Abbiamo lavorato, attraverso dei laboratori teatrali, in tutti questi luoghi sul tema della casa, elemento e simbolo forte che accomuna tutti i partecipanti che, pur nella loro specificità, vivono tutti il trauma della solitudine e dell’allontanamento dalla propria casa, intesa come abitazione, come terra d’origine, come cerchia di affetti e, in definitiva, come comunità, utilizzando questo elemento comune come veicolo per una conoscenza reciproca e un’apertura verso l’esterno. Abbiamo scelto di veicolare questo racconto attraverso una fiaba, quella dei Tre Porcellini, che racconta, in maniera delicata e simbolica, tutto ciò che ritenevamo importante: la fragilità di ciò che si costruisce, l’essenza del lupo, o dei tanti “lupi” differenti che ciascuno di noi incontra, l’importanza della comunità e della solidarietà per potergli sfuggire.
I partecipanti ai laboratori, prima separatamente e poi tutti insieme, hanno utilizzato questa fiaba per raccontarsi, confrontarsi e stare insieme, riscoprendo vicinanze e affinità laddove inizialmente sembrava ci fossero solo differenze.
Il documentario
Il documentario CASAdolceCASA segue alcuni degli incontri avvenuti durante il laboratorio teatrale, cercando di soffermarsi sui gesti e sugli sguardi dei partecipanti, nel tentativo di astrarsi dal laboratorio da cui prende le mosse il racconto. Fin dall’inizio è stato scelto insieme agli attori coinvolti (Patrizia Volpe, Roberto Capaldo) e la produttrice (Emma Mainetti) che il video fosse altro dalla documentazione del percorso delle attività svolte. Al contrario, abbiamo cercato di far sì che il lavoro sulla fiaba scelta per il laboratorio (in una variante della fiaba classica dei Tre Porcellini) potesse funzionare per i partecipanti come un rispecchiamento su loro stessi e tra loro, grazie ad una storia e a delle figure attanziali semplici e comuni a varie culture (il rifugio, il lupo, la fratellanza e sorellanza, la comunità). A partire dalla fiaba, abbiamo cercato di dialogare con i partecipanti attorno ai diversi modi di intendere la “casa”, e da lì a ragionare sui temi coinvolti nella fiaba.
La drammaturgia delle immagini cerca di ritrarre un’astrazione della casa e della comunità, ritraendo scorci ed angoli della città di Brescia – molto evidenti ed iconici alcuni, più segreti e nascosti altri) – scomponendoli per costruire una sovrapposizione di frammenti.
Il filmato, attraverso la voce dei partecipanti, cerca di portare un nuovo senso alla variante della fiaba classica: in questa i tre porcellini sono due maschi e una femmina; la terza porcellina, invece di ripararsi dietro una casa di mattoni, costruisce un grande falò che protegge chi vi sta all’interno allontanando i lupi.
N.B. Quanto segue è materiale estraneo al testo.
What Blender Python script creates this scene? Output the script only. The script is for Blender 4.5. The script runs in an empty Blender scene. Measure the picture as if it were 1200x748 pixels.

Da quel fuoco riparte una nuova comunità di porcellini, che non temono il lupo e che non si lasciano addomesticare.
“La casa a volte è una sicurezza, ma a volte bisogna abbandonarla per diventare adulti, per cercare la propria libertà” suggerisce una delle voci narranti.
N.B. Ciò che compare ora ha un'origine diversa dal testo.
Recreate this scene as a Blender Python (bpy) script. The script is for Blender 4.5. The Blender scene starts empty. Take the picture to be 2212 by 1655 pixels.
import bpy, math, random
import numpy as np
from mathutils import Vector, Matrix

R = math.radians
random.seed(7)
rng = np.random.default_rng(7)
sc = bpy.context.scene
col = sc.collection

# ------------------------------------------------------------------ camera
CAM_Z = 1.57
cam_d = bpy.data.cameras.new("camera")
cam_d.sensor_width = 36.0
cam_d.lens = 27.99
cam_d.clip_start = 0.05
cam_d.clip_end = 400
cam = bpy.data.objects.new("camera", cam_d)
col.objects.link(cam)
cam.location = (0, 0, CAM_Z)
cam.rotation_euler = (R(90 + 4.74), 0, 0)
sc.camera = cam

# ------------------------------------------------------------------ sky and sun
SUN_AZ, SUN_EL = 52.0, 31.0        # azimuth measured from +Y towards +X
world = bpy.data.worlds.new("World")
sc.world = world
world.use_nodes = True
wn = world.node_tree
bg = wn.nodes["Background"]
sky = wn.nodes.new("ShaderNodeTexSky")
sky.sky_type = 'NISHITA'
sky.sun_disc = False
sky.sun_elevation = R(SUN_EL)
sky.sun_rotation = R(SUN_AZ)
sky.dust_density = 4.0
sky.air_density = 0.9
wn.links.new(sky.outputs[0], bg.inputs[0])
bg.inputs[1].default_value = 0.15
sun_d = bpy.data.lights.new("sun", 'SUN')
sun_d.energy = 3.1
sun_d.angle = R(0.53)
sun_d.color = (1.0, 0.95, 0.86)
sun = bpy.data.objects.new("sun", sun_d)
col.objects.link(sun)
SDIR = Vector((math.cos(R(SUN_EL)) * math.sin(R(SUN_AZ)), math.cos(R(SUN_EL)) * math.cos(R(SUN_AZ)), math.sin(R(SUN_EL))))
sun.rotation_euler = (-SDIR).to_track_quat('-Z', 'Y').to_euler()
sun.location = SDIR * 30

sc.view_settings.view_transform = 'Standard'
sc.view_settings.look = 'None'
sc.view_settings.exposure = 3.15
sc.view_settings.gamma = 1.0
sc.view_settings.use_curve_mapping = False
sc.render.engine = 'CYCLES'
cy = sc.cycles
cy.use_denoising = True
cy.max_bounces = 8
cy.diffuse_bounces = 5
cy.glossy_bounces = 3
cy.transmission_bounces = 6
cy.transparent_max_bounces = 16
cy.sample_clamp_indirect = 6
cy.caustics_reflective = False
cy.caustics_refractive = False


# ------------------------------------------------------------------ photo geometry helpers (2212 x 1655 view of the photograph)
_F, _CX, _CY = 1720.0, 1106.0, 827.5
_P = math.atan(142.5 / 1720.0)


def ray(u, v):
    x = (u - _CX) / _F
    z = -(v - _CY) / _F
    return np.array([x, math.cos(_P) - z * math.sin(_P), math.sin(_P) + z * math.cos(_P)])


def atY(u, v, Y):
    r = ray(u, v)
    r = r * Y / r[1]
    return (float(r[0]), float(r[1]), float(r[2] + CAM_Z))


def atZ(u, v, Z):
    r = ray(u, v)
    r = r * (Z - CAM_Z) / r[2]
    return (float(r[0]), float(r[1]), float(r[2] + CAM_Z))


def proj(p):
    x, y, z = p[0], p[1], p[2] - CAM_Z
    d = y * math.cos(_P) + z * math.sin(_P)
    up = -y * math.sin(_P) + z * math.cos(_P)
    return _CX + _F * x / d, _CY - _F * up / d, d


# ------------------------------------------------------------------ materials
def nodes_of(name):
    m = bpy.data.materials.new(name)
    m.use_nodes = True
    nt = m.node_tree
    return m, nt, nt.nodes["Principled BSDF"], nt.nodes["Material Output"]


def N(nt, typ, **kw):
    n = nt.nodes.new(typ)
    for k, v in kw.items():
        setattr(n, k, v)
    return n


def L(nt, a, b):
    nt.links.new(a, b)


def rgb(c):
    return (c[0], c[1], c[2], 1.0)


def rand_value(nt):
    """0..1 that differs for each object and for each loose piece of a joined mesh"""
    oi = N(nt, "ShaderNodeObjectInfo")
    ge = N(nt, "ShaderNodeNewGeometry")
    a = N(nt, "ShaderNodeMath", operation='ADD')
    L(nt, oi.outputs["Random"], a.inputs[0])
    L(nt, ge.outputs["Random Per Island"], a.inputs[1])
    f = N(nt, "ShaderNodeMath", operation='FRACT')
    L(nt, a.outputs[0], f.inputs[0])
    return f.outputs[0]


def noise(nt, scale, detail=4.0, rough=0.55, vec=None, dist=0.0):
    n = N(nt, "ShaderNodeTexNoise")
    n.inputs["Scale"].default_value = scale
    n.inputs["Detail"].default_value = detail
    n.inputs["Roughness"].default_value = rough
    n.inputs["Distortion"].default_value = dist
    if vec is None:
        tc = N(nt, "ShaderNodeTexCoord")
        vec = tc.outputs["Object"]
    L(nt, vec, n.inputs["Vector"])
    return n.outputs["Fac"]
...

I frammenti di storia narrati dai partecipanti, e le loro riflessioni sulle diverse possibilità di “casa”, si soffermano sulla necessità della comunità, dando un senso del tutto personale al racconto, alla luce delle loro esperienze passate, spesso tragiche. Per tutti il sogno resta il medesimo: la famiglia, la vicinanza, la parola. Il coraggio che ci infondiamo gli uni gli altri, quando riusciamo a stare vicini. Lì non c’è bisogno di mattoni, nè barriere.